By Donella Meadows
–October 1, 1998–
There’s a small upside to the big downside of the global financial implosion. We get to be amused by theories about why it is happening.
Scandals in Washington. Allen Greenspan. Panic about the turn of the millennium and the Y2K computer bug. The too-tight relationship between Japanese banks and the Japanese government. The Russian mafia, the coming launch of the Euro, the indisputable evidence of global climate change. I’ve heard these postulated causes and more from reputable businesspeople.
What’s striking is that the theories all point to causes outside the financial system. They don’t challenge the model, now dominant everywhere, of capitalism as a nearly flawless machine, turning out ever-increasing wealth, requiring only that we act according to our self-interest. The machine is slightly finicky, the theories imply, subject to breakdown if we stop acting as economic theory requires us to — desiring ever more, working hard, choosing strong leaders, taking risks, being inventive, privatizing just about everything, competing vigorously but not cheating, and never, never losing confidence.
Given that model, when the machine s down, we have to find some human failure to account for it. Human failure is easy enough to find, so we end up with a rich assortment of causes for any crash.
I suspect we all actually know better. The people who most frantically recite the dogma of the free market probably know best of all. The fault is not in some outside glitch. The fault is in the machine itself, which has a morbid sensitivity to glitches.

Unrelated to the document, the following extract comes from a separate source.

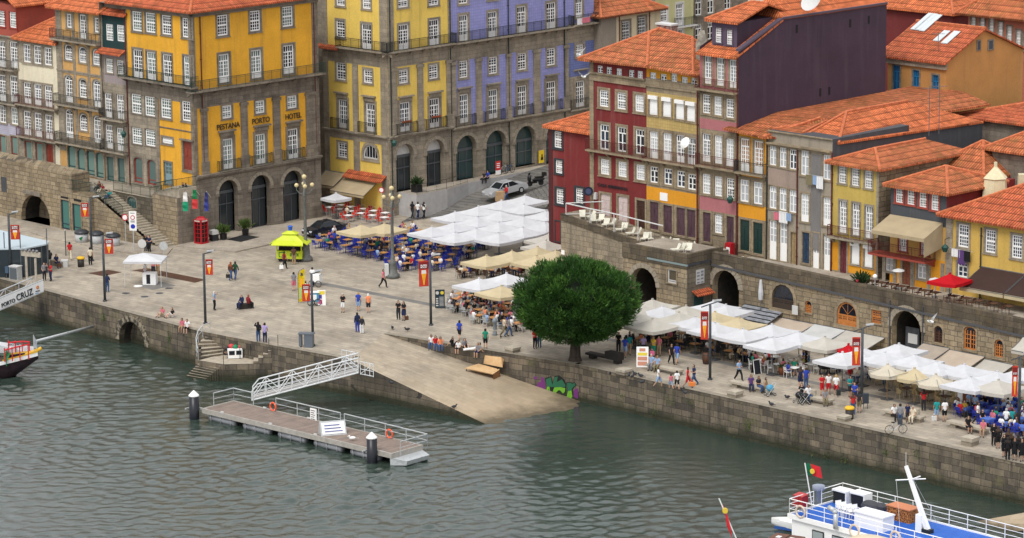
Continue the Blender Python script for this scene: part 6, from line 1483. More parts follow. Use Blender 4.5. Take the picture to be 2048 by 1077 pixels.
wall_awn(1552,632,1631,650,3.0,.7,FAB_B,'beige awning on the old wall beside the slate lean-to');wall_awn(1630,648,1692,660,3.0,.7,fabric('pale_grey_canvas',(.66,.67,.66)),'pale grey awning on the old wall, second from the slate lean-to');wall_awn(1693,660,1770,676,3.0,.7,FAB_O,'off-white awning on the old wall with an open dark end')
wall_awn(1847,686,1900,697,2.6,.7,fabric('taupe_canvas',(.48,.41,.34)),'taupe awning on the old wall beside the wide arch');wall_awn(1899,696,1970,716,2.6,.7,FAB_B,'beige awning on the old wall, second from the wide arch');wall_awn(1970,713,2028,735,2.6,.7,FAB_O,'off-white awning on the old wall nearest the last lamp')
wall_awn(2048,668,2120,690,1.6,.8,FAB_O,'small white awning at the right edge of the old wall')
# slate lean-to
p,q=W2.p(1490,609),W2.p(1566,623);o=thing('lean_to','lean-to canopy of grey slates under the barred arch','canopy',W2.M@Vector((p.x,0,p.z)));bpy.context.view_layer.update()
mb=MB();mb.T=o.matrix_world.inverted()@W2.M;z0_,z1_=p.z,p.z-.9;out=2.6
mb.add([(p.x,-.02,z0_),(q.x,-.02,z0_),(q.x,-out,z1_),(p.x,-out,z1_),(p.x,-.02,z0_-.08),(q.x,-.02,z0_-.08),(q.x,-out,z1_-.08),(p.x,-out,z1_-.08)],[(3,2,1,0),(4,5,6,7),(3,7,6,2),(0,4,7,3),(1,2,6,5)]);mb.obj('roof_panel',mottled('grey_slats',[(.35,(.14,.15,.17)),(.65,(.3,.31,.34))],2.5,.6,(.6,.6,3)),o)
mb=MB();mb.T=o.matrix_world.inverted()@W2.M
for i in range(6):t=i/5;mb.bar((p.x,-out*t,z0_-(z0_-z1_)*t+.04),(q.x,-out*t,z0_-(z0_-z1_)*t+.04),.045,0,4)
mb.obj('battens',IRON,o)
# brown awning of the upper restaurant
hy=[o for o in bpy.data.objects if(o.get('label')or '').startswith('mustard')][0];HY=hy.matrix_world
def hyp(u,v,t):I=HY.inverted();o=I@CAM;d=I.to_3x3()@ray(u,v);return o+d*((t-o.y)/d.y)
a=hyp(1963,533,-.05);f=hyp(1916,572,-2.6)
for i,(w0,w1)in enumerate(((0,4.3),(4.4,9.5))):awning(HY,[(a.x+w0,-.05,a.z),(a.x+w1,-.05,a.z),(a.x-.2+w1,-2.6,f.z),(a.x-.2+w0,-2.6,f.z)],FAB_BR,['dark brown awning with a cream valance beside the red parasol','dark brown awning cut by the right picture edge'][i],.35,FAB_C)
# tan awnings of the red chair café
a=q_=None
BLo=BLM
def blp(u,v,t):return pl(BLM,u,v,t)
a,b=blp(652,340,-.1),blp(692,349,-.1);awning(BLM,[(a.x,-.1,a.z),(b.x,-.1,a.z),(b.x,-1.9,a.z-1.1),(a.x,-1.9,a.z-1.1)],FAB_T,'tan awning over the alley corner beside the hotel')
a,b=blp(690,351,-.1),blp(757,366,-.1);awning(BLM,[(a.x,-.1,a.z),(b.x,-.1,a.z),(b.x,-2.2,a.z-1.2),(a.x,-2.2,a.z-1.2)],FAB_T,'wider tan awning below the small pent roof of the lemon building')
parasol(parasol_proto('w2',FAB_W,2.2,2.6,.5),672,386,'small white parasol under the tan awnings beside the hotel',None)
# ---------------------------------------------------------------- pontoon, gangways and boats
def frame(o,a,b):
 d=Vector((b.x-a.x,b.y-a.y));return Tr(o)@Ro(math.atan2(d.y,d.x),4,'Z'),d.length
PZ=-2.15
pA,pB,pC=P(400,817,PZ),P(780,908,PZ),P(459,800,PZ)
PM,PL=frame(pA,pA,pB);PWd=abs((PM.inverted()@pC).y);print('pontoon',PL,PWd)
po=thing('pontoon','long timber decked pontoon on grey tubular floats moored off the slipway','pontoon',pA);po.matrix_world=PM;bpy.context.view_layer.update()
DECK=ashlar('weathered_deck',(.30,.235,.19),(.22,.175,.145),(.09,.075,.06),.16,40,.2,gap=.012,streak=1,sscale=.5)
def deckmat():
 m,t,b,N,L=new_mat('deck_boards');tc=N('ShaderNodeTexCoord');br=N('ShaderNodeTexBrick');br.offset=.5;br.inputs['Scale'].default_value=1
 br.inputs['Brick Width'].default_value=3.0;br.inputs['Row Height'].default_value=.16;br.inputs['Mortar Size'].default_value=.012;br.inputs['Color1'].default_value=(.27,.205,.17,1);br.inputs['Color2'].default_value=(.20,.155,.13,1);br.inputs['Mortar'].default_value=(.06,.05,.04,1)
 mp=N('ShaderNodeMapping');mp.inputs['Rotation'].default_value=(0,0,rad(90));L(tc.outputs['Object'],mp.inputs[0]);L(mp.outputs[0],br.inputs['Vector'])
 g=_ramp(N,L,_noise(N,L,tc.outputs['Object'],1.2,5),[(.3,(.8,.8,.8)),(.7,(1.15,1.13,1.1))]);L(_mix(N,L,1.0,br.outputs['Color'],g,'MULTIPLY'),b.inputs['Base Color']);b.inputs['Roughness'].default_value=.8;return m
DECK=deckmat()
mb=MB();mb.box(.35,PL,.12,PWd-.1,-.12,0);mb.obj('deck',DECK,po)
mb=MB();mb.box(.35,PL,0,.12,-.35,.03);mb.box(.35,PL,PWd-.1,PWd,-.35,.03);mb.box(.2,.35,0,PWd,-.35,.03);mb.box(PL,PL+.15,0,PWd,-.35,.03);mb.obj('edge_beam',mottled('edge_beam_grey',[(.3,(.30,.28,.25)),(.7,(.42,.40,.36))],3),po)
fl=mottled('float_grey',[(.3,(.24,.25,.27)),(.7,(.36,.37,.39))],2,.5)
for i in range(5):
 x0=.8+i*(PL-1.2)/5;x1=x0+(PL-1.2)/5*.72
 mb=MB();mb.bar((x0,.45,-.65),(x1,.45,-.65),.30,0,12);mb.bar((x0,PWd-.5,-.65),(x1,PWd-.5,-.65),.30,0,12)
 for x in(x0+.3,(x0+x1)/2,x1-.3):mb.box(x-.05,x+.05,.1,.2,-1.0,-.3)
 mb.obj('float',fl,po,True)
mb=MB();mb.add([(PL,0,-.35),(PL+1.3,.5,-.45),(PL+1.3,PWd-.5,-.45),(PL,PWd,-.35),(PL,.0,-.9),(PL+1.2,.5,-.8),(PL+1.2,PWd-.5,-.8),(PL,PWd,-.9)],[(0,1,2,3),(4,7,6,5),(0,4,5,1),(1,5,6,2),(2,6,7,3)]);mb.obj('bow_frame',GALV,po)
def prail(pts,h=1.05):
 mb=MB()
 for a,b in zip(pts,pts[1:]):
  a,b=Vector((*a,0)),Vector((*b,0));n=max(1,round((b-a).length/2.2))
  mb.bar(a+Vector((0,0,h)),b+Vector((0,0,h)),.045,0,6);mb.bar(a+Vector((0,0,h*.55)),b+Vector((0,0,h*.55)),.025,0,5)
  for i in range(n+1):p=a.lerp(b,i/n);mb.bar(p,p+Vector((0,0,h)),.035,0,5)
 return mb.obj('railing',GALV,po)
prail([(.3,1.2),(.3,PWd-.05),(2.6,PWd-.05)]);prail([(5.2,PWd-.05),(PL*.59,PWd-.05)]);prail([(PL*.61,PWd-.05),(PL+.9,PWd-.3),(PL+.9,.2)])
mb=MB()
for x,y in((2.5,.1),(8,.1),(13,.1),(4,PWd-.15),(9,PWd-.15)):mb.box(x-.15,x+.15,y-.05,y+.05,.03,.14)
mb.obj('cleat',WHITED,po)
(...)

We have only to look at history to see that booms and busts are endemic to market systems. We have only to look at very recent history to see one reason why. Nothing in the real economy has been getting more valuable at 30-40 percent per year. But financial securities have, round the world. The accounts of the small minority of people who own securities have swollen wonderfully, but those are just numbers on paper. Everyone knew that there was insufficient worth standing behind those numbers and that, when the music stopped, there would not be enough chairs for everyone to sit on something solid. Everyone knew, but no one dared say it, because saying it would make the music stop.
So now it has stopped. Numbers on paper are still coursing around the world, trying to find some real value to sit upon. The scramble is knocking down real chairs, making the situation worse. Folks who do the actual work of the economy are getting hurt more than those who were sucked into the speculative frenzy of dreams and greed but that’s what always happens in capitalistic busts.

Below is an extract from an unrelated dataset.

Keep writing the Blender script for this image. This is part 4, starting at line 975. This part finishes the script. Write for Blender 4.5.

Peter Schwartz, a great strategic planner, formerly of Royal Dutch Shell, now of the Global Business Network, wrote a memo last August, putting forth three scenarios about where things might go from here. He calls them:
– “Sand in the Gears.” Leadership fails to rise to the crisis. Reform measures are mainly cosmetic. Continued international economic and political friction. The whole world resembles Japan in the nineties, depressed for years. But the motor of growth does slowly revive.

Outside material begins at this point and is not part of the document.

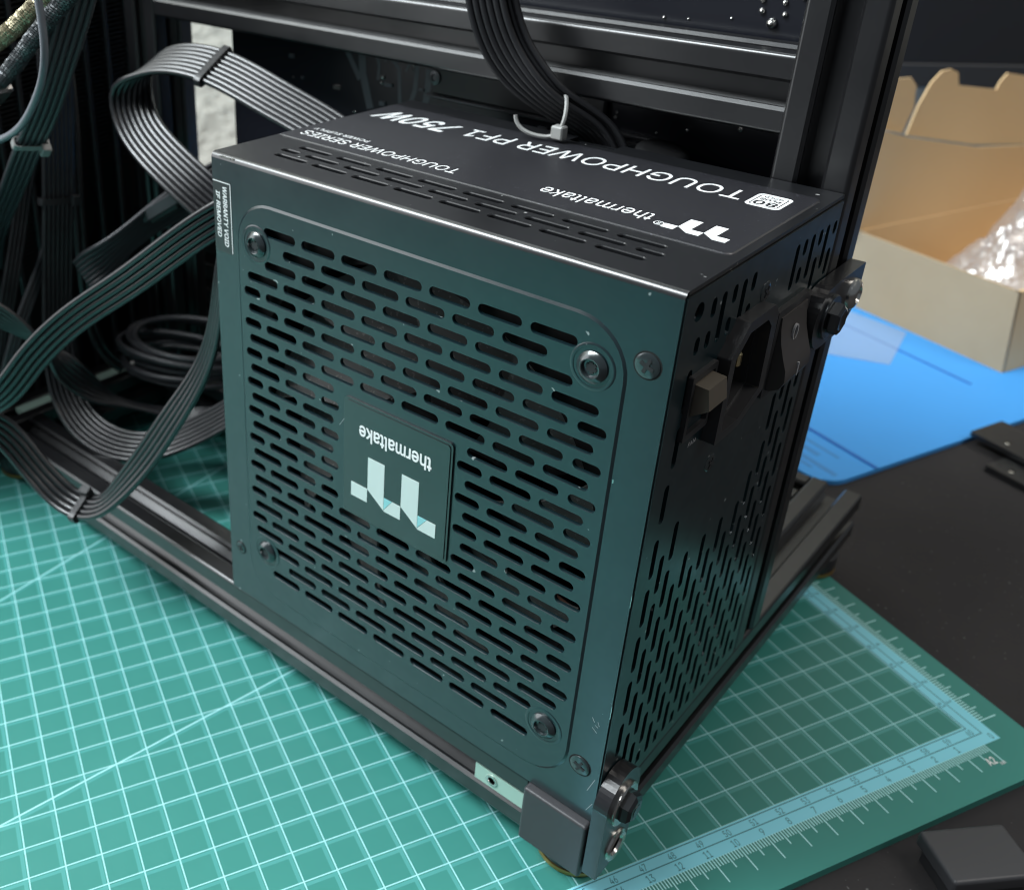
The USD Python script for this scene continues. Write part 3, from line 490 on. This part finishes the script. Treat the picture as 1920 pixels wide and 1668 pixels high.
ribbon('ribbon_cable', 'narrow ribbon fanning down from the grey tie along the far left edge', [[-150, 40, 165, 0, .95, -.3], [-150, 36.9, 149.9, 0, .95, -.3], [-150, 29.7, 134.1, 0, .95, -.3], [-150, 22.9, 113.4, 0, .95, -.3], [-150, 15.1, 90.1, 0, .95, -.3], [-150, 8.3, 68.1, 0, .95, -.3], [-149, 2.9, 50, 0, .95, -.3]], 4, samples=40, pitch=1.9)
ribbon('ribbon_cable', 'short stretch of three lightened strands in the shade at the far left edge', [[-143, 40, 122, 0, .9, -.4], [-145, 33.6, 107.3, 0, .9, -.4], [-145, 27.9, 97.2, 0, .9, -.4], [-145, 20.4, 85.2, 0, .9, -.4], [-145, 12.6, 72, 0, .9, -.4], [-146, 7.8, 60.1, 0, .9, -.4], [-148, 2, 44, 0, .9, -.4]], 3, material='rubber_grey', samples=40, pitch=2.0)
ribbon('ribbon_cable', 'ribbon running low behind the hanging loop towards the power supply', [[-140, -12, 96, .1, .5, -.85], [-132, 2, 86, .1, .5, -.85], [-122, 19, 62, .2, .6, -.75], [-116, 34, 44, .1, .8, -.5], [-104, 50, 36, -.1, .9, -.4], [-84, 62, 36, -.3, .8, .3], [-56, 70, 48, -.5, .7, .4], [-14, 74, 80, -.5, .7, .5]], 6, samples=60)
ribbon('ribbon_cable', 'dim flat ribbon slanting up behind the arching ribbon, into the shade', [[-118, 30, 100, .3, .5, .8], [-110, 44, 112, .3, .5, .8], [-106, 60, 121, .3, .5, .8], [-98, 78, 130, .3, .5, .8], [-86, 88, 140, .3, .5, .8]], 8, material='rubber_grey', samples=40, pitch=1.9)
ribbon('ribbon_cable', 'pair of dim strands hanging straight down beside the left post', [[-155, 55.5, 190, 0, 1, -.2], [-155, 55.5, 134, 0, 1, -.2], [-155, 53.6, 99, 0, 1, -.2], [-154, 52.8, 72, 0, 1, -.2], [-152, 56, 48, 0, 1, -.2], [-148, 64, 36, 0, 1, -.2]], 2, material='rubber', samples=40, pitch=3.0)
dc = thing('added_dark_box', 'dark box added to cover the lit mat low behind the left ribbons', 'dark box', (-130, 150, 0))  # unseen box added to keep brightly lit mat from showing here
part(dc, 'shell', bx(-215, -60, 135, 196, -2.9, 84, 1.0), 'inside')
for k in range(5): part(dc, 'slat', bx(-200, -75, 133.6, 135, 12 + 14 * k, 20 + 14 * k, 0.4), 'anod')
# loose zip tie round the dropping ribbon
zt_ = thing('cable_tie', 'grey cable tie with square head looped round the ribbon behind the power supply', 'cable tie', (63, 80, 182))
zp = spline([(50.5, 71.5, 186.5), (52, 71.6, 183.6), (57, 73, 181.6), (62.3, 75.2, 182.6), (63.6, 76.0, 185.6), (63.0, 78, 189.2), (61.0, 80.5, 192.2), (58.5, 82.5, 193.6)], 40)
part(zt_, 'strap', tube(zp, 0.6, 6), 'tie_grey')
part(zt_, 'head', bx(61.2, 65.0, 73.6, 77.0, 181.2, 185.0, 0.4), 'tie_grey')
part(zt_, 'tail', bx(63.6, 64.4, 75.2, 77.4, 180.9, 182.0), 'tie_grey')

# round cables
lp = spline([(-44, -20, 232), (-44.4, -20, 217.6), (-44.0, -20, 210.8), (-44.3, -20, 203.8), (-46.8, -20, 196.2), (-52.8, -20, 187.8), (-61.9, -20, 179.3), (-75.6, -20, 172.3), (-88, -20, 168.5), (-104, -18, 166)], 60)
single('round_cable', tube(lp, 1.15, 10), 'loop', 'glossy grey round cable curving across the upper left corner', 'cable', smooth=True)
def braided(name, label, pts, r, m):
    T = thing(name, label, 'cable', pts[0]); p = spline(pts, 70); part(T, 'core', tube(p, r * 0.86, 10), 'inside', smooth=True)
    t = np.gradient(p, axis=0); t /= np.linalg.norm(t, axis=1, keepdims=True); a = np.cross(t, [0.2, 0.3, 0.9]); a /= np.linalg.norm(a, axis=1, keepdims=True); b = np.cross(t, a); S = []
    s = np.linspace(0, 1, len(p))
    for sg in (1, -1):
        for k in range(8):
            ph = sg * s * 2 * math.pi * 7 + k * 2 * math.pi / 8; off = r * (0.97 + 0.06 * np.cos(ph * 4))
            S.append(tube(p + off[:, None] * (np.cos(ph)[:, None] * a + np.sin(ph)[:, None] * b), r * 0.13, 5))
    part(T, 'braid', cat_(S), m, kind='stuff'); return T
tb = braided('braided_cable', 'gold braided sleeve slanting across the upper left corner', [(-128, 0, 181), (-110, 0, 192.5), (-91.8, 0, 201.5), (-78, 0, 209.1), (-62, 0, 217)], 2.9, 'braid_gold')
tb = braided('braided_cable', 'black braided sleeve just below the gold one', [(-112, 0, 178.5), (-101.8, 0, 185.1), (-91.0, 0, 192.6), (-80.0, 0, 200.6), (-66.4, 0, 209.9), (-56, 0, 217)], 2.7, 'braid_black')
part(tb, 'ferrule', put(bx(-9, 5, -4, 4, -4, 4, 0.8), np.stack([np.array([.83, 0, .56]), [0, 1, 0], np.array([-.56, 0, .83])], 1), (-109, -1, 180)), 'steel')
tk_ = thing('coiled_cable', 'coil of thin black cable lying in the shade behind the ribbons', 'cable', (-110, 60, 30))
for k in range(7):
    cc = np.array([-112 + rng.uniform(-3, 3), 74 + rng.uniform(-3, 3), 46 + 2.2 * k]); th_ = np.linspace(0, 2 * math.pi, 40, endpoint=False); rx, ry = 30 + rng.uniform(-3, 2), 17 + rng.uniform(-2, 2)
    p = np.stack([cc[0] + rx * np.cos(th_) * 0.9 - ry * np.sin(th_) * 0.35, cc[1] + ry * np.sin(th_) * .9 + rx * np.cos(th_) * .35, cc[2] + 1.5 * np.sin(th_ + k)], 1)
    part(tk_, 'turn', tube(np.vstack([p, p[:1]]), 1.5, 7), 'rubber_grey', smooth=True)
pl_ = thing('power_plug', 'small ribbed black plug with a pale clip behind the left ribbons', 'plug', (-116, 62, 118))
fr = np.stack([np.array([.80, .25, .55]), np.array([-.3, .95, 0]), np.cross([.80, .25, .55], [-.3, .95, 0])], 1); fr /= np.linalg.norm(fr, axis=0)
for i in range(6): part(pl_, 'rib', put(bx(-14, 24, -7 + 2.4 * i, -5.2 + 2.4 * i, -2.5, 2.5, 0.5), fr, (-98, 62, 129)), 'rubber_grey')
part(pl_, 'plug_body', put(bx(-8, 8, -8, 8, -3.4, 3.4, 0.6), fr, (-102, 64, 126)), 'plastic')
part(pl_, 'clip', put(bx(8.5, 12.5, -8.6, -3.6, 1, 3.6, 0.4), fr, (-96, 60, 127)), 'cap_tan')

# ================================================================== circuit board behind the frame
bd_ = thing('circuit_board', 'black computer circuit board seen from behind, standing behind the upper rail', 'circuit board', (15, 113, 31))
part(bd_, 'board', bx(-117, 119, 112, 113.6, 36, 330), 'pcb', smooth=False)
dots = [(103.5, 213.6, 1.5), (100.2, 216.5, .9), (106.5, 216.2, .8), (99.8, 219.4, .9), (106.0, 219.2, .8), (110.8, 220.8, .7), (72, 211.5, .55), (79.5, 212, .4), (56, 217.6, .6), (56.9, 218.8, .6), (92, 213.6, .4)]
dots += [(-20, 184.6, .5), (-20.4, 183.0, .4), (-12, 181.2, .6), (-34.4, 178.4, .9), (-34.9, 176.2, .6), (-22.6, 166.6, .9), (61, 182.2, .6), (60.8, 180.6, .7), (84.6, 181, .5), (100.4, 184.3, .8), (75, 178.4, .4), (96, 172, .6), (-66, 188.5, .5), (-71, 186.5, .4), (-48, 163.5, .6), (-96, 175, .4)]
for x, z, r in dots:
    if x > -89: part(bd_, 'solder_joint', turned((x, 112.0, z), (0, -1, 0), [(r, 0), (r * 0.95, r * 0.5), (r * 0.6, r * 1.0), (r * 0.12, r * 1.2)], 12), 'solder', smooth=True)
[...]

– “Breakdown.” A vicious circle of economic decline, political conflict, violence. Failure of leadership consumes most of the economic potential. The pattern resembles that of the early twentieth century — booms, busts, devastating wars.
– “Shocked into Higher Gear.” The crisis shocks people into high-speed creative destruction. Existing and new leaders act to accelerate innovation and restore confidence. Asia resumes rapid growth, increasing demand drives export and trade. The pattern resembles the extended growth of the 1950s and 60s.
I’m rooting for a fourth scenario: “Shocked into a New Economics,” in which the creative destruction is directed at the obvious weaknesses of both socialism and capitalism.
The new economics would worship something far more satisfying than mere growth, especially since growth is ever more costly on this over-full planet. Actual human needs would be a fine focus. It would admit the novel idea of “enough.” It would not have to whip up demand for stuff that no one needs (and that the planet cannot afford) just to keep satisfying bets on growth placed by people who have too much money but think they should keep getting more. Ensuring “enough” for both the poor and the rich would take away the insecurity, desperation, envy, greed and howling fear that drive the booms and busts of the market.
A new economics would reward work and investment, not speculation. It would keep its books straight, counting up environmental and family and community costs as well as money costs. It would find more truthful indicators of success than the GDP, which is a measure of frantic activity, not of actual welfare. It would redefine “jobs” so that people can be supported for real social contributions — raising children, learning, teaching, caring, cleaning up, restoring the environment, making joy for others.
This new economics sounds nutty to those who are still mesmerized by the old economics, but it is alive and well-thought-through. (See anything written by economist Herman Daly; see the society and journal of ecological economics founded by him and others.) It’s available any time we want it. To find it we just have to let go of our illusions about the clunky old machine that is failing us one more time, as it has before, as it always will, until we invent a better one.